1/5 ★ – kstrand317's review of Crash Bandicoot 2: Cortex Strikes Back.
After beating this game, I can honestly say that Crash Bandicoot is a relic of gaming history that I am content with being cast aside and forgotten. This series ages like milk left on a Florida sidewalk in the middle of July, my God this game is frustrating. Crash is possibly the worst-controlling mascot platformer I’ve played. Somehow, he manages to be both floaty and slippery to control and I’m genuinely baffled that this character is as beloved as he is. One might assume that my low opinion of this game is due to me comparing it to modern platformers, but in reality, even comparing Crash to platformers of this era does it no favors. Mario 64 feels like Odyssey when compared to this game and Banjo Kazooie runs circles around Crash in terms of characters, level, and music. While Nintendo and Rare, knowing that 3D gaming was in its infancy, prioritized slower more methodical platforming and level design to compensate for the lack of experience designing/playing in a 3D space, Naughty Dog didn’t seem to get the memo. Instead, Crash demands incredibly fast, imprecise, and difficult platforming with controls and a camera that actively fights the player.

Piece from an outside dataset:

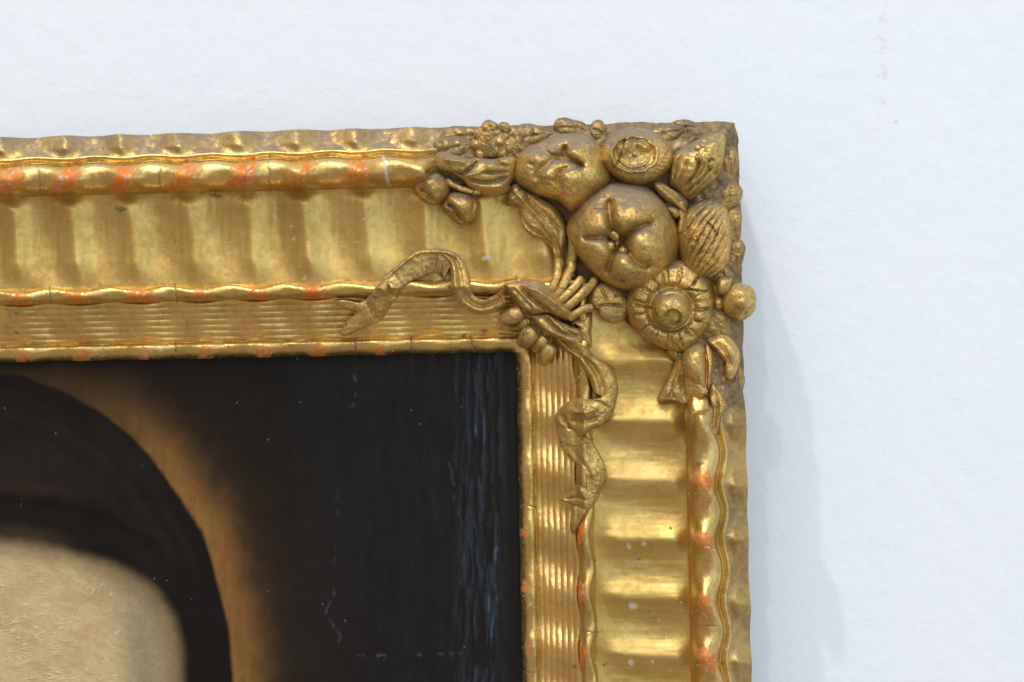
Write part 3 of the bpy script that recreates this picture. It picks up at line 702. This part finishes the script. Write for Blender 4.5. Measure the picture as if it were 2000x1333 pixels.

Depth perception, hit detection, and physics in general are all abysmal in this game as you will constantly swear up and down that you reached a ledge or hit an enemy but will die anyway. Sometimes it’s simply due to the angle of the camera obscuring a ledge/location of an enemy and other times, it’s straight up due to the game just not detecting that you struck an enemy, when very clearly you did. Crash is also fundamentally built on trial-and-error level design, as many MANY deaths you will encounter in this game are purely because you had no idea of some element before you were killed by it. For example, there is a level where Crash is running away from a boulder towards the camera and the game provides you boost pads which helps get some distance from the boulder. But unfortunately, some will send you careening into pits to your death and due to the angle of the camera, you have zero idea that it will do so unless you try it. This is not an isolated case, as the game is filled with moments like this, and the only way to know how to progress is to repeatedly die till you figure it out (forcing you to replay nearly entire levels, until you figure out a single jump near the end). The game’s soundtrack, world, and characters are also utterly forgettable, I cannot recall a single song, despite being able to remember multiple tracks from literally every platformer I’ve played. The levels are boring, repetitive and all blend together outside of one section of slightly interesting space-themed levels near the end (and even there the jetpack controls horribly).
The worst sin of all is this game is straight-up, not fun. I know this game is from the PlayStation 1 and as such, I wasn’t expecting the world from it, but I feel it’s reasonable to expect it to be some level of fun. It was a wasted effort remastering these games and I cannot recommend these games to a single person, regardless of taste or gaming experience. I love Naughty Dog, I love 3D Platformers, but for the love of God, I never want them to touch this genre with a 10-foot pole again.